O zamandan bu yana geçen uzun süre içinde Rus imparatorluğu, terkibinde olan Türk halklarının başına bin bir türlü, oyun açmış. Onları Sibirya çöllerine sürmüş, toplu katliam yapmış, alfabelerini değiştirmiş, kendi dillerini yasaklamış. Türkistan gibi büyük Türk Yurdunda yaşayan aynı millete farklı adlar vermiş. Fakat buna rağmen Rus imparatorluğunun asıl maksadını anlayamayan bazı aydınlarımız bu gün bile Gaspıralı’nın ortaya koyduğu birlik çağrısına duyarsızlık gösteriyorlar.
Gaspıralı’nın fikrini hayata geçirmek için ilk önce Türk halkları arasında alfabe birliğini gerçekleştirmeliyiz, çünkü alfabe birliği olmadan dil birliği olmaz, dil birliği olmadan fikir birliği olmaz, fikir birliği olmayınca iş birliği de mümkün değil.
Çar Rusya’sı döneminde bütün Müslüman halkları için aynı olan Arap alfabesi kullanılıyordu. Arap alfabesinde ” ä (é), i, ö, u, ü, o “ gibi ünlü sesler olmadığından bu alfabe Türk halklarını birleştiriyordu.
Mesela,
“gäl” kelimesini
” ä ” “(é) harfi işlenmeden yalnız
“g” ve “I” harfleri ile yazılıyordu.
Azeri Türkleri, onu “gâl” (gel) gibi. bazıları “gel” gibi.

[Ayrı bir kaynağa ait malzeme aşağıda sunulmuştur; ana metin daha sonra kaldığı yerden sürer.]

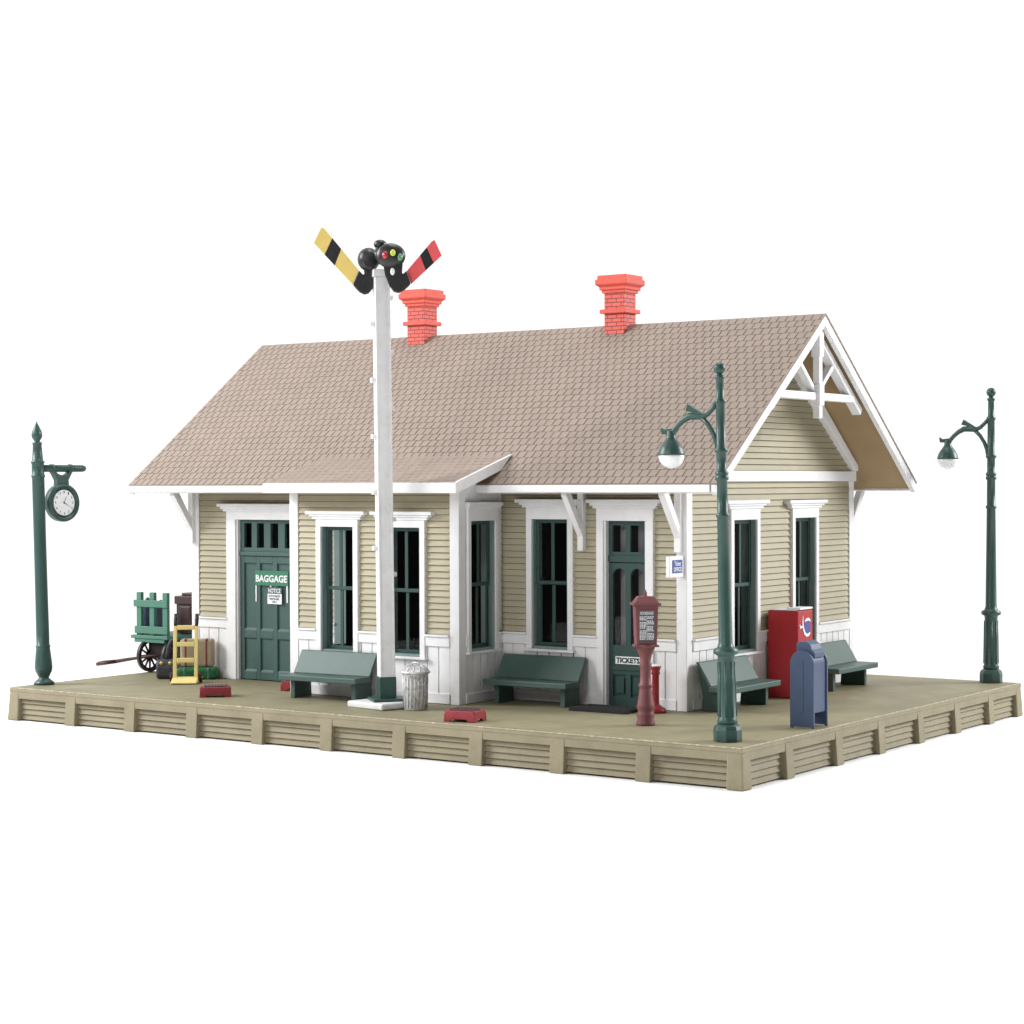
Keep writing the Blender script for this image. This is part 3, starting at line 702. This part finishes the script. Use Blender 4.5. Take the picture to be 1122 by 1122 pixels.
m.box(-0.20, 0.20, -0.20, 0.20, 9.401, 9.56)
m.box(0.166, 0.184, -0.165, -0.12, 0.68, 9.38); m.box(0.166, 0.184, 0.12, 0.165, 0.68, 9.38)   # raised edges of the post
m.xf(RP); m.build('post', M['white2'], sg, 0.014, 2)
for i, z in enumerate((8.38, 7.15, 5.92, 4.70, 3.48)):
    m = MB(); m.box(-0.09, 0.09, -0.26, -0.166, z-0.05, z+0.05); m.xf(RP); m.build('step', M['white2'], sg, 0.01)
for i, z in enumerate((8.95, 7.75, 6.53, 5.30, 4.10, 2.9)):
    m = MB(); m.box(-0.09, 0.09, 0.166, 0.25, z-0.05, z+0.05); m.xf(RP); m.build('step', M['white2'], sg, 0.01)
# head: local x runs to the viewer's right, y away from the viewer
RH = Matrix.Rotation(math.radians(38), 4, 'Z')
def hp(px, py): return ((px-419.0)/49.7, 9.55-(py-297)/49.7)
def plate(pts, y0, y1, mt, name, par=sg, bev=0.012):
    m = MB(); m.prism([hp(*p) for p in pts], y0, y1, lambda x, z, t: (x, t, z)); m.xf(RH); return m.build(name, mt, par, bev)
def lerp(p, q, t): return (p[0]+(q[0]-p[0])*t, p[1]+(q[1]-p[1])*t)
def blade(tipA, tipB, lo, up, colr, t0, t1, y, round_pt):
    """tipA/up is the upper edge, tipB/lo the lower one"""
    e = 0.002
    o = plate([round_pt, tipA, lerp(tipA, up, t0), lerp(tipB, lo, t0+0.06), tipB], y, y+0.05, colr, 'blade', sg, 0.004)
    plate([lerp(tipA, up, t0+e), lerp(tipA, up, t1), lerp(tipB, lo, t1+0.06), lerp(tipB, lo, t0+0.06+e)], y, y+0.05, M['black'], 'blade_band', o, 0.004)
    plate([lerp(tipA, up, t1+e), up, lo, lerp(tipB, lo, t1+0.06+e)], y, y+0.05, colr, 'blade_panel', o, 0.004)
    return o
yb = blade((358.8, 251.6), (346.6, 266.8), (388.0, 312.2), (395.0, 296.6), M['yellow'], 0.22, 0.48, 0.0, (355.0, 249.8))
yb['label'] = 'yellow blade with one black band'
rb = blade((474.2, 267.8), (485.0, 283.0), (451.5, 313.6), (446.8, 299.6), M['red'], 0.20, 0.46, -0.30, (477.4, 266.0))
rb['label'] = 'red blade with one black band'
plate([(388.3, 312.4), (395.3, 296.8), (399.0, 301.0), (401.0, 301.6), (400.0, 292.0), (412, 292), (411.5, 308), (409.5, 317), (405, 322.0), (400.5, 323.0), (395.5, 320.6), (391.5, 316.4)], -0.03, 0.10, M['black'], 'blade_arm', sg, 0.03)
plate([(451.2, 313.8), (446.5, 299.8), (443.8, 302.6), (441.8, 303.2), (443.0, 290.0), (421.0, 289.0), (423.5, 304.0), (428.0, 316.0), (432.5, 322.2), (438.0, 323.8), (443.0, 321.4), (447.5, 317.6)], -0.44, -0.29, M['black'], 'blade_arm', sg, 0.03)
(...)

Tatar ve Başkurtlarsa, “gil” gibi okuyup aynı manayı anlıyorlardı.
Bu yüzden de Kırım Türklerinin “Tercüman” gazetesini, Azeri Türklerinin “Molla Nasrettin” dergisini. Türkiye Türklerinin çeşitli adlarda çıkan gazetelerini bütün dünya Türkleri okuyup anlayabiliyordu. Bununla da lehçe farkı ortadan kalkıyordu, Alfabe birliği bizi dil birliğine getiriyordu.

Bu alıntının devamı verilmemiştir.